Return the full material exactly.

■ **DATASET EXTRACT**:
────────────────────
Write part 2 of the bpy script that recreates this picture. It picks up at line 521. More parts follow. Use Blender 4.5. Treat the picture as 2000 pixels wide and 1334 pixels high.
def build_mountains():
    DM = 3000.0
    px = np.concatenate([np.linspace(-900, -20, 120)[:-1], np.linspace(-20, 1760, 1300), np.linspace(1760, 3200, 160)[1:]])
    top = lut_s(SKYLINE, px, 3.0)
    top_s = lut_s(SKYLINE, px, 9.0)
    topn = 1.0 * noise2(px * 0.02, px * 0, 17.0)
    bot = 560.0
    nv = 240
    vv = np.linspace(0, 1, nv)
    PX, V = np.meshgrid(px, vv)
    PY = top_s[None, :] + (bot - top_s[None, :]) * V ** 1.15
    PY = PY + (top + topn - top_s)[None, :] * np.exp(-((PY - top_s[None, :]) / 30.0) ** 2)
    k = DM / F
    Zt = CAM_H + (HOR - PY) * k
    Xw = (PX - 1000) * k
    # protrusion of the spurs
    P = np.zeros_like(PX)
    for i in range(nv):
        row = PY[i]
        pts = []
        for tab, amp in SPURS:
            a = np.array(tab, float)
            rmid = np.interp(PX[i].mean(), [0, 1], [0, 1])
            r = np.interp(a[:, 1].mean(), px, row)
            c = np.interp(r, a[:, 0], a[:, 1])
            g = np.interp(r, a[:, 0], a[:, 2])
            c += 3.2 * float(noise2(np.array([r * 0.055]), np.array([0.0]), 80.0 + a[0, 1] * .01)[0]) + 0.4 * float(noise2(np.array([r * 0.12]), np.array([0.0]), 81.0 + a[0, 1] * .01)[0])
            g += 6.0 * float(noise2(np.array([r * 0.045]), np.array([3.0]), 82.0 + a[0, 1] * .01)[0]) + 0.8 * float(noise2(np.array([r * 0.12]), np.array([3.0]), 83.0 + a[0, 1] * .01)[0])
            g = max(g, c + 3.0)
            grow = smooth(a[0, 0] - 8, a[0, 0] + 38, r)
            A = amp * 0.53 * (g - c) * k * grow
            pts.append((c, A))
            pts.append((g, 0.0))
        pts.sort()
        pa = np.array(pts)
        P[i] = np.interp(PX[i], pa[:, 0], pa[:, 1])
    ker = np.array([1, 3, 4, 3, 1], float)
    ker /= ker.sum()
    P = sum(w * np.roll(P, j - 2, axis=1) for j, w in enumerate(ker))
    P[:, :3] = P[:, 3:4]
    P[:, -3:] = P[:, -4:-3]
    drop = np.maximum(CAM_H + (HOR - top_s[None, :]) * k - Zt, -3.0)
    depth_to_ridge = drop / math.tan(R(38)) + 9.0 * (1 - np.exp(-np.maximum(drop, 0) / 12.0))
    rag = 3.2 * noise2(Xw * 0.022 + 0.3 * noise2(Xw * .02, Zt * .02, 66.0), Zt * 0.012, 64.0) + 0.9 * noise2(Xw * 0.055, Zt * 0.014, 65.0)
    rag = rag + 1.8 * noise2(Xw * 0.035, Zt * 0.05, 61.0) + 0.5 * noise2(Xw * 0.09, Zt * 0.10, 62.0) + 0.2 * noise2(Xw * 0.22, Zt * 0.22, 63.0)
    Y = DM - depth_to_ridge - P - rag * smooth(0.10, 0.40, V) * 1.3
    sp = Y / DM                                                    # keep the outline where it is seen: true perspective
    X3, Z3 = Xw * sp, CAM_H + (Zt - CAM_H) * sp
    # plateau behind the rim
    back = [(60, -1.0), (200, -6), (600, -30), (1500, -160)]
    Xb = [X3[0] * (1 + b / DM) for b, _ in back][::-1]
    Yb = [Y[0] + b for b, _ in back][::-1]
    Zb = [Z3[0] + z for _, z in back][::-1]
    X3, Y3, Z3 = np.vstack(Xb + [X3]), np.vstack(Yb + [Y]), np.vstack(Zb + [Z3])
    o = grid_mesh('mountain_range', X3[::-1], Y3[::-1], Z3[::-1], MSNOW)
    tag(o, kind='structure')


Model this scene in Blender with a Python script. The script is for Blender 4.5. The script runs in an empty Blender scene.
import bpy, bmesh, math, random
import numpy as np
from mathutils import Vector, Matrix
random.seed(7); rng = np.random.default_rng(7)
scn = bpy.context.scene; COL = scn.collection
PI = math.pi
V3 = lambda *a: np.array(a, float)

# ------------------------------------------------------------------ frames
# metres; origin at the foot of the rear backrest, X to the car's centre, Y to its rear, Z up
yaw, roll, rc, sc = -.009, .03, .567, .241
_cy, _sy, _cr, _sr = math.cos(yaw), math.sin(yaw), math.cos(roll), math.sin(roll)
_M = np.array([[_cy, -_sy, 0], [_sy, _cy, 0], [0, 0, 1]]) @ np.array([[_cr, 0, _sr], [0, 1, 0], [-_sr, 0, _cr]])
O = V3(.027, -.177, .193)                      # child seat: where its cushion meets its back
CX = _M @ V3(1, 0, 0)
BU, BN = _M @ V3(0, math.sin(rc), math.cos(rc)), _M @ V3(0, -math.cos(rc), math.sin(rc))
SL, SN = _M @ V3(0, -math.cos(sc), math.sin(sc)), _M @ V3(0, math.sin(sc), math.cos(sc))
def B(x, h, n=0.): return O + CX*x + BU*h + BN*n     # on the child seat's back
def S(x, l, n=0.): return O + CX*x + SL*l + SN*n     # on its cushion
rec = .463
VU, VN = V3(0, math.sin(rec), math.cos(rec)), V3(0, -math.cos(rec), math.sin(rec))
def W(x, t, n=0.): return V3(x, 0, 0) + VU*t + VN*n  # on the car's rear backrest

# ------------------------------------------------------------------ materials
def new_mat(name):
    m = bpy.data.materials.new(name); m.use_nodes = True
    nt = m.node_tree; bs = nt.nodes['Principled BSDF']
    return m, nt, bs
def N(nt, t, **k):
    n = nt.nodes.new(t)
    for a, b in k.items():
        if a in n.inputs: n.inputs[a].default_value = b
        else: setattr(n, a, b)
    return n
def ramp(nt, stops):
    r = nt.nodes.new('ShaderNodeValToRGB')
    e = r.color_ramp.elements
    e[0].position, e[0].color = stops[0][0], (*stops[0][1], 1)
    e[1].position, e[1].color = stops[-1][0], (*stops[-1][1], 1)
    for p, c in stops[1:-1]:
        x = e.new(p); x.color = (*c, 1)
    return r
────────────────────
■ **PROBLEM SOLUTION**:
Write part 2 of the bpy script that recreates this picture. It picks up at line 521. More parts follow. Use Blender 4.5. Treat the picture as 2000 pixels wide and 1334 pixels high.
def build_mountains():
    DM = 3000.0
    px = np.concatenate([np.linspace(-900, -20, 120)[:-1], np.linspace(-20, 1760, 1300), np.linspace(1760, 3200, 160)[1:]])
    top = lut_s(SKYLINE, px, 3.0)
    top_s = lut_s(SKYLINE, px, 9.0)
    topn = 1.0 * noise2(px * 0.02, px * 0, 17.0)
    bot = 560.0
    nv = 240
    vv = np.linspace(0, 1, nv)
    PX, V = np.meshgrid(px, vv)
    PY = top_s[None, :] + (bot - top_s[None, :]) * V ** 1.15
    PY = PY + (top + topn - top_s)[None, :] * np.exp(-((PY - top_s[None, :]) / 30.0) ** 2)
    k = DM / F
    Zt = CAM_H + (HOR - PY) * k
    Xw = (PX - 1000) * k
    # protrusion of the spurs
    P = np.zeros_like(PX)
    for i in range(nv):
        row = PY[i]
        pts = []
        for tab, amp in SPURS:
            a = np.array(tab, float)
            rmid = np.interp(PX[i].mean(), [0, 1], [0, 1])
            r = np.interp(a[:, 1].mean(), px, row)
            c = np.interp(r, a[:, 0], a[:, 1])
            g = np.interp(r, a[:, 0], a[:, 2])
            c += 3.2 * float(noise2(np.array([r * 0.055]), np.array([0.0]), 80.0 + a[0, 1] * .01)[0]) + 0.4 * float(noise2(np.array([r * 0.12]), np.array([0.0]), 81.0 + a[0, 1] * .01)[0])
            g += 6.0 * float(noise2(np.array([r * 0.045]), np.array([3.0]), 82.0 + a[0, 1] * .01)[0]) + 0.8 * float(noise2(np.array([r * 0.12]), np.array([3.0]), 83.0 + a[0, 1] * .01)[0])
            g = max(g, c + 3.0)
            grow = smooth(a[0, 0] - 8, a[0, 0] + 38, r)
            A = amp * 0.53 * (g - c) * k * grow
            pts.append((c, A))
            pts.append((g, 0.0))
        pts.sort()
        pa = np.array(pts)
        P[i] = np.interp(PX[i], pa[:, 0], pa[:, 1])
    ker = np.array([1, 3, 4, 3, 1], float)
    ker /= ker.sum()
    P = sum(w * np.roll(P, j - 2, axis=1) for j, w in enumerate(ker))
    P[:, :3] = P[:, 3:4]
    P[:, -3:] = P[:, -4:-3]
    drop = np.maximum(CAM_H + (HOR - top_s[None, :]) * k - Zt, -3.0)
    depth_to_ridge = drop / math.tan(R(38)) + 9.0 * (1 - np.exp(-np.maximum(drop, 0) / 12.0))
    rag = 3.2 * noise2(Xw * 0.022 + 0.3 * noise2(Xw * .02, Zt * .02, 66.0), Zt * 0.012, 64.0) + 0.9 * noise2(Xw * 0.055, Zt * 0.014, 65.0)
    rag = rag + 1.8 * noise2(Xw * 0.035, Zt * 0.05, 61.0) + 0.5 * noise2(Xw * 0.09, Zt * 0.10, 62.0) + 0.2 * noise2(Xw * 0.22, Zt * 0.22, 63.0)
    Y = DM - depth_to_ridge - P - rag * smooth(0.10, 0.40, V) * 1.3
    sp = Y / DM                                                    # keep the outline where it is seen: true perspective
    X3, Z3 = Xw * sp, CAM_H + (Zt - CAM_H) * sp
    # plateau behind the rim
    back = [(60, -1.0), (200, -6), (600, -30), (1500, -160)]
    Xb = [X3[0] * (1 + b / DM) for b, _ in back][::-1]
    Yb = [Y[0] + b for b, _ in back][::-1]
    Zb = [Z3[0] + z for _, z in back][::-1]
    X3, Y3, Z3 = np.vstack(Xb + [X3]), np.vstack(Yb + [Y]), np.vstack(Zb + [Z3])
    o = grid_mesh('mountain_range', X3[::-1], Y3[::-1], Z3[::-1], MSNOW)
    tag(o, kind='structure')


Model this scene in Blender with a Python script. The script is for Blender 4.5. The script runs in an empty Blender scene.
import bpy, bmesh, math, random
import numpy as np
from mathutils import Vector, Matrix
random.seed(7); rng = np.random.default_rng(7)
scn = bpy.context.scene; COL = scn.collection
PI = math.pi
V3 = lambda *a: np.array(a, float)

# ------------------------------------------------------------------ frames
# metres; origin at the foot of the rear backrest, X to the car's centre, Y to its rear, Z up
yaw, roll, rc, sc = -.009, .03, .567, .241
_cy, _sy, _cr, _sr = math.cos(yaw), math.sin(yaw), math.cos(roll), math.sin(roll)
_M = np.array([[_cy, -_sy, 0], [_sy, _cy, 0], [0, 0, 1]]) @ np.array([[_cr, 0, _sr], [0, 1, 0], [-_sr, 0, _cr]])
O = V3(.027, -.177, .193)                      # child seat: where its cushion meets its back
CX = _M @ V3(1, 0, 0)
BU, BN = _M @ V3(0, math.sin(rc), math.cos(rc)), _M @ V3(0, -math.cos(rc), math.sin(rc))
SL, SN = _M @ V3(0, -math.cos(sc), math.sin(sc)), _M @ V3(0, math.sin(sc), math.cos(sc))
def B(x, h, n=0.): return O + CX*x + BU*h + BN*n     # on the child seat's back
def S(x, l, n=0.): return O + CX*x + SL*l + SN*n     # on its cushion
rec = .463
VU, VN = V3(0, math.sin(rec), math.cos(rec)), V3(0, -math.cos(rec), math.sin(rec))
def W(x, t, n=0.): return V3(x, 0, 0) + VU*t + VN*n  # on the car's rear backrest

# ------------------------------------------------------------------ materials
def new_mat(name):
    m = bpy.data.materials.new(name); m.use_nodes = True
    nt = m.node_tree; bs = nt.nodes['Principled BSDF']
    return m, nt, bs
def N(nt, t, **k):
    n = nt.nodes.new(t)
    for a, b in k.items():
        if a in n.inputs: n.inputs[a].default_value = b
        else: setattr(n, a, b)
    return n
def ramp(nt, stops):
    r = nt.nodes.new('ShaderNodeValToRGB')
    e = r.color_ramp.elements
    e[0].position, e[0].color = stops[0][0], (*stops[0][1], 1)
    e[1].position, e[1].color = stops[-1][0], (*stops[-1][1], 1)
    for p, c in stops[1:-1]:
        x = e.new(p); x.color = (*c, 1)
    return r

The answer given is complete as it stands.